En medio de la sordidez de la época del machadato, en la grisura de una panadería donde no existe atractivo glamoroso ni tampoco el más mísero modo de vivir, contándonos los avatares de una familia santiaguera en los años 30, a medio camino de todo, la novela es una hermosa lección de cubanía. Quizás el personaje más profundamente atractivo de El pan dormido no sea Arturo, el Perdomo dueño del negocio, ni su esposa Remedios, ni los hijos, ni las sirvientas ni los propios trabajadores, sino el gran ausente a partir de cierto momento: Felipe, el otro Perdomo, quien como un fantasma está y no está, habla sin voz, critica, sugiere soluciones, guapea y suaviza, malcría a los sobrinos, y se enfurece con su hermano. Todo esto se resume, gracias a la elegante prosa de Soler, de la siguiente manera: “Felipe es el mostrador, es la vidriera de los panes especiales, el escaparate, el caserón de Sanidad. Felipe es el mundo entero y todo lo del mundo, los hombres, las mujeres, y las cosas, los chulos, los animales, todo, todo”.

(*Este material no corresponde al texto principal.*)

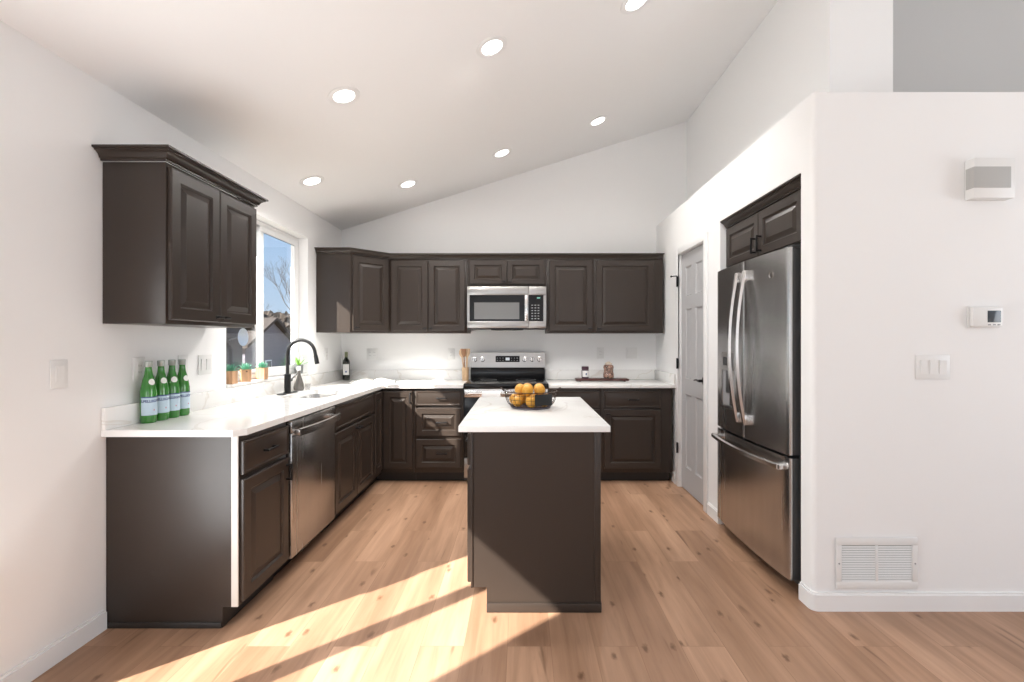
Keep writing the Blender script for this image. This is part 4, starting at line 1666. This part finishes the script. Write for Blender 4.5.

Hoy, a punto de cumplirse un año más de la ausencia de este inmenso narrador cubanísimo, no encuentro mejor manera de rendirle homenaje que instando al público lector, a los escritores/as de todas las edades y tendencias, a los promotores culturales, funcionarios, libreros, profesores de cualquier nivel de enseñanza, a artistas consagrados y a los noveles, a todos, en fin, a conocer y/o revisitar cada uno de los libros que nos dejó.

La obra de José Soler Puig, el santiaguero prodigioso, es una herencia maravillosa tan al alcance de nuestras manos, que a veces no sabemos valorar. Por su trascendencia, por el aporte a nuestro acervo cultural, por nuestra identidad, por cuanto nos enriquece, acudir a dicho legado es un gesto de lealtad en todo sentido.